An important transformation that takes place is the distance, almost insensitive, you learn to take from the world you lived at work. Having been a civil servant who climbed the ladder from the low rung of an Educator to that of a Director, the itinerary is full of adversaries, rivals. Government institutions offer to you a society of rival factions jockeying for position to earn a promotion. You had friends but they occupied positions or adopted postures of animosity when it concerned their status in the hierarchy. The dichotomy between administrators and technical staff added another cause for the battle of one–up-manship you were bound to lose if you were one of the technical staff.I now see this world with a mockery for the triviality of human desire and greed. The mixture of political allegiance and professional performance that catapult a few to high places become glass-ceilings for those who have followed dogmatically the principle of impersonality and political neutrality everybody learns when he becomes a civil servant. Retirement is a respite to the life of continual rivalry in the world of work. Now it is a feeling of forgiveness of the backstabbers and arrogant tyrants of the civil chair that one feels.

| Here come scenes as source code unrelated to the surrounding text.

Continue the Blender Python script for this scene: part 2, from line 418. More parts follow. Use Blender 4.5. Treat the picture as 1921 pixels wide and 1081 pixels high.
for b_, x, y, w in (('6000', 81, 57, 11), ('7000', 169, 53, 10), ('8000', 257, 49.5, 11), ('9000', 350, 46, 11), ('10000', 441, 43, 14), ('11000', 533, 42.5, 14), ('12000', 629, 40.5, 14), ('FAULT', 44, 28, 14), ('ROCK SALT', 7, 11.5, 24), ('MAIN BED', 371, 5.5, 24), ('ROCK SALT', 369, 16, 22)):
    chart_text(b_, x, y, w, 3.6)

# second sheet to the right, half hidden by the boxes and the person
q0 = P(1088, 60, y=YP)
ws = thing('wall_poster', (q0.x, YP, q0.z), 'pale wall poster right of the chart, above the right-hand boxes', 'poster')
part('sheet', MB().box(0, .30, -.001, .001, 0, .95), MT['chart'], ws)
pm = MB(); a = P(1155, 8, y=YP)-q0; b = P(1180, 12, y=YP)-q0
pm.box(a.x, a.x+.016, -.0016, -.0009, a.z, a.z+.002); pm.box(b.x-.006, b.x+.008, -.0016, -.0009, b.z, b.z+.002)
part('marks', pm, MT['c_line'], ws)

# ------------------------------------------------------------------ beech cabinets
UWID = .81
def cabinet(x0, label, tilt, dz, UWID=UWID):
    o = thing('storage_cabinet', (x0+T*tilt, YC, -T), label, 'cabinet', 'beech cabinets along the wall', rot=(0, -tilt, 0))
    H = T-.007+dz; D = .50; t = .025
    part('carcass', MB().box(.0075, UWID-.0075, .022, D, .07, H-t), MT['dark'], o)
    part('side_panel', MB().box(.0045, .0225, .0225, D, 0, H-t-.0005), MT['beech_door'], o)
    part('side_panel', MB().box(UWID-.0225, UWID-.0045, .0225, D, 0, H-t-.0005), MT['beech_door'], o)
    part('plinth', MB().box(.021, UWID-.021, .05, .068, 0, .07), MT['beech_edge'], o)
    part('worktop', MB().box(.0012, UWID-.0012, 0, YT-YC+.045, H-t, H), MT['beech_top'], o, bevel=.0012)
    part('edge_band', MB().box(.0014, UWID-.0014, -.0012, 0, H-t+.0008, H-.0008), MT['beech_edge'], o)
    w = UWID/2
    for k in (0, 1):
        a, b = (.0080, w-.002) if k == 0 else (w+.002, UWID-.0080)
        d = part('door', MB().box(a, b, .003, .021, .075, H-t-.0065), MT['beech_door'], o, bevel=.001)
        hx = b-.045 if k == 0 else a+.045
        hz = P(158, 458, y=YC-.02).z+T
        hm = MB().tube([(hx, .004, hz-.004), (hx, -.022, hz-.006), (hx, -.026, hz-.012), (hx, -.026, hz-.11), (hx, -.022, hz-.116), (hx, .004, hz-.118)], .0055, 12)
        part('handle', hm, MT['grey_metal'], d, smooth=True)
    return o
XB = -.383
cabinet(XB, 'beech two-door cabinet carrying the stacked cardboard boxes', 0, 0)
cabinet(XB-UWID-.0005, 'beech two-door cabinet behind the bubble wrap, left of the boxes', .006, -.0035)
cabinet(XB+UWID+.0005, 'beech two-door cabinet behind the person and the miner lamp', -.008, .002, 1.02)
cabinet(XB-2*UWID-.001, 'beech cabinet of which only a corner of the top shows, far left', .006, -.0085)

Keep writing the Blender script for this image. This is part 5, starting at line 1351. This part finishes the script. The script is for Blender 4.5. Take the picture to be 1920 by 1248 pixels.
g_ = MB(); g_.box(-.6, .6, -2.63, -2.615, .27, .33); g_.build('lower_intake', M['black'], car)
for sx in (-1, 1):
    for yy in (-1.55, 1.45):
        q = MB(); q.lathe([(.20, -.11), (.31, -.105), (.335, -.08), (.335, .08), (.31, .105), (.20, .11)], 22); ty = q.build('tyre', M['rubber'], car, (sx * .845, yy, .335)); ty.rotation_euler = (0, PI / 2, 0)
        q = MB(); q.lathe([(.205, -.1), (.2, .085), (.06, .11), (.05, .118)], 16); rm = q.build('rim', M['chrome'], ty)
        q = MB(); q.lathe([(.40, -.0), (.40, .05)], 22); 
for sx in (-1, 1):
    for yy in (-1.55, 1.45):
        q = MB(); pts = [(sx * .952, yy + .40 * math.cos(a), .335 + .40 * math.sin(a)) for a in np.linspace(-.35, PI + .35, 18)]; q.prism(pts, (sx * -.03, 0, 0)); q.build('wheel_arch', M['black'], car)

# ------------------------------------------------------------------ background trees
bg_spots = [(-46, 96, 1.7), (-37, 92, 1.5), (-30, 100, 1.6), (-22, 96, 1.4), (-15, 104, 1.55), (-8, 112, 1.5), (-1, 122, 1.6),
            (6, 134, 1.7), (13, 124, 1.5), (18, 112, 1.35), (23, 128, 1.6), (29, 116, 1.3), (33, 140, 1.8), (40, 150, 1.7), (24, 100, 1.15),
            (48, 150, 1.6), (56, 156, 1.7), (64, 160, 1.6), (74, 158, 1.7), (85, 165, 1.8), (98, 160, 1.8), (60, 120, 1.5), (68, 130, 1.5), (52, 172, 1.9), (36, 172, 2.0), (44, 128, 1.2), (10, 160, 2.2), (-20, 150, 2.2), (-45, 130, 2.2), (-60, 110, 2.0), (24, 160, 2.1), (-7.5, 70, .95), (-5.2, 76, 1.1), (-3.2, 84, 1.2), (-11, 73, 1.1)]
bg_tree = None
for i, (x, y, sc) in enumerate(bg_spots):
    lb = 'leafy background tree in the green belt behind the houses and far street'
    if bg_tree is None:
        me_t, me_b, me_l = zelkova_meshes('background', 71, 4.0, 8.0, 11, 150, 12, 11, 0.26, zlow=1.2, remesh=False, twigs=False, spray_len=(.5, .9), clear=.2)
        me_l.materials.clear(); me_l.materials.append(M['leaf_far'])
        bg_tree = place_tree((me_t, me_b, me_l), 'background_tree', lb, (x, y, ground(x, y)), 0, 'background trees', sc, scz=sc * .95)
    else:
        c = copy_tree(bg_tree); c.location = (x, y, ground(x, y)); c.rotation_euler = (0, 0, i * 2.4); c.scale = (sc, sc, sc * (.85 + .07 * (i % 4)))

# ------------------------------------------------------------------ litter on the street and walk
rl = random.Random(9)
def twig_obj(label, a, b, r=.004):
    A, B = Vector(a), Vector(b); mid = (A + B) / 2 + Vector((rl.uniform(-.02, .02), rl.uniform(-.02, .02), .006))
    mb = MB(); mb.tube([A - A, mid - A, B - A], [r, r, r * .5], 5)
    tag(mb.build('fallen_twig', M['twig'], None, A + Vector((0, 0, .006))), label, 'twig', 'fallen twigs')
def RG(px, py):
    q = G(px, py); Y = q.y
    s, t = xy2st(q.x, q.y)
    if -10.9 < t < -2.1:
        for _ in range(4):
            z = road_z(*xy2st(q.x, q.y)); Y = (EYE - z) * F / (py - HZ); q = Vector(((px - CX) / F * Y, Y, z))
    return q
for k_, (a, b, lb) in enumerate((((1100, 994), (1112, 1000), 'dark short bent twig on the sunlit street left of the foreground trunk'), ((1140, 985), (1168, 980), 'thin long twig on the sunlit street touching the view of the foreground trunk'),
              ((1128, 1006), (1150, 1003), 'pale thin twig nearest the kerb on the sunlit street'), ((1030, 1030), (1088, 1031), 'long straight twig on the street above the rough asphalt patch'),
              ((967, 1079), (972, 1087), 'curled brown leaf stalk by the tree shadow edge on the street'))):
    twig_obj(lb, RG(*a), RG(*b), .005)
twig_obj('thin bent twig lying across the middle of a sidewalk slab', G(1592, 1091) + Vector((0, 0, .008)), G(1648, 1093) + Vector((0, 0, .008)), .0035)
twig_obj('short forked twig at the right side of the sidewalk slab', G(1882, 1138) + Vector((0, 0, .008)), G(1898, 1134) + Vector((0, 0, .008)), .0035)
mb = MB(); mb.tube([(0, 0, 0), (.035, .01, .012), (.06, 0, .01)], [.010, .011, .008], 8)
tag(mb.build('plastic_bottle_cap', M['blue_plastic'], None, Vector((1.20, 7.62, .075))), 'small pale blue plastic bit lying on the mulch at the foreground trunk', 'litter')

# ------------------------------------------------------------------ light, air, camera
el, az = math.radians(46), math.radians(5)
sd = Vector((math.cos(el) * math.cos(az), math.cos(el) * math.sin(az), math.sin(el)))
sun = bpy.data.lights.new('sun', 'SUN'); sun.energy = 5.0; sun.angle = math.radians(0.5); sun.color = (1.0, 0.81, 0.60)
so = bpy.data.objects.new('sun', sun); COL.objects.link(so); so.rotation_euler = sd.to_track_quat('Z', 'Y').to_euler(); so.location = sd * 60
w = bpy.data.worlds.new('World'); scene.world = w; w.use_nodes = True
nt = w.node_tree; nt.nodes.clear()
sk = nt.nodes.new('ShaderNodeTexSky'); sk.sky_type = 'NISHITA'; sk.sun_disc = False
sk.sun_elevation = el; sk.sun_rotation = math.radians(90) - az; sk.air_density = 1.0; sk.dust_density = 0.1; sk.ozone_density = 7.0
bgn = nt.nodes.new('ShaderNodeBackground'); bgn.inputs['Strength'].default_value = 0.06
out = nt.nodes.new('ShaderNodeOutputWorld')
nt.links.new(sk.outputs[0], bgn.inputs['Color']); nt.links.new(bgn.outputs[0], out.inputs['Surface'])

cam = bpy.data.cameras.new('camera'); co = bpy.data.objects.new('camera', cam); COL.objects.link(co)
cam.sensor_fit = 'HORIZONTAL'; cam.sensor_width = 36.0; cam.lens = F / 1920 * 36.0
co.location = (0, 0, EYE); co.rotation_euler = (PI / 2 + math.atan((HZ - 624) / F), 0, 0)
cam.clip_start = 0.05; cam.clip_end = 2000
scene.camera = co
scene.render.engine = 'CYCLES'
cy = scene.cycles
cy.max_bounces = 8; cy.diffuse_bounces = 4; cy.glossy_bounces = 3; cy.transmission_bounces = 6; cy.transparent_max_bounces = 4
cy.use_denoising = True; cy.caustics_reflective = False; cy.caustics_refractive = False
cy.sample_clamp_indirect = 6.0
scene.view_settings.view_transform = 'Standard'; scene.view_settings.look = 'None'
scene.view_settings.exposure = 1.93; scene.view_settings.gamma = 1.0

In fact this forgiveness is a subtle form of alienation from the world of sham, hate and arrogance. We carry a horde of unnecessary hostilities in a life of active service. The Mauritian society with its multiplicity and lack of mutual openness generates during your active service conflicting bonds and bonds of conflict. You live that with smiles and elegance. But you carry the scars of all the ill-expressed intentions that aim at reducing you to a non-entity.
Retirement is a feeling of benignant generosity that can see the triviality of all that constituted the core of your active life.
Mr Parsuramen, Chairman of Global Rainbow Foundation, talks of the need to give back to society what it has given to you. I am afraid this ‘give back’ is being motivated by an active-life equation. We are still in the volatile world of give and take. Retirement should be a gift to enrich yourself in terms of soul power in order to understand the essence of life. This force makes of you a giver, a compulsive giver. All those who have tight fists in retirement are still victims of an active life. Retirement is a higher form of action as long as one really retires, and enters the ashram without feeling that one’s previous life is incomplete. A complete ashram leads you to another ashram.
Can you just be a witness without feeling the anguish of joy or sorrow, gain or loss? You can ultimately only stand by the other and be of physical assistance. The sanyasi has reached a level of spiritual ascent that makes him a witness of reality ,and his own witness.
There is more cruelty in the mind of man than what seems to concern us. Debates about the secular status of Mauritius are ultimately an armchair exercise when we find the number of people who live in the horrifying dens of superstition in a country that claims to be modern. I can see a lot of trivialities that are given proportions of national importance with a smirk? Do they matter? Are we not mistaking the tree for the forest? This distance is a depersonalized vision of reality in a twilight vision where opposites have the same value. Retirement has the capacity to show the fact far from emotions.
Retirement is a new lease of life. It is not the end of life. A whole life of active se4rvice will need to be lived fully and to the hilt before sanyasa has any meaning.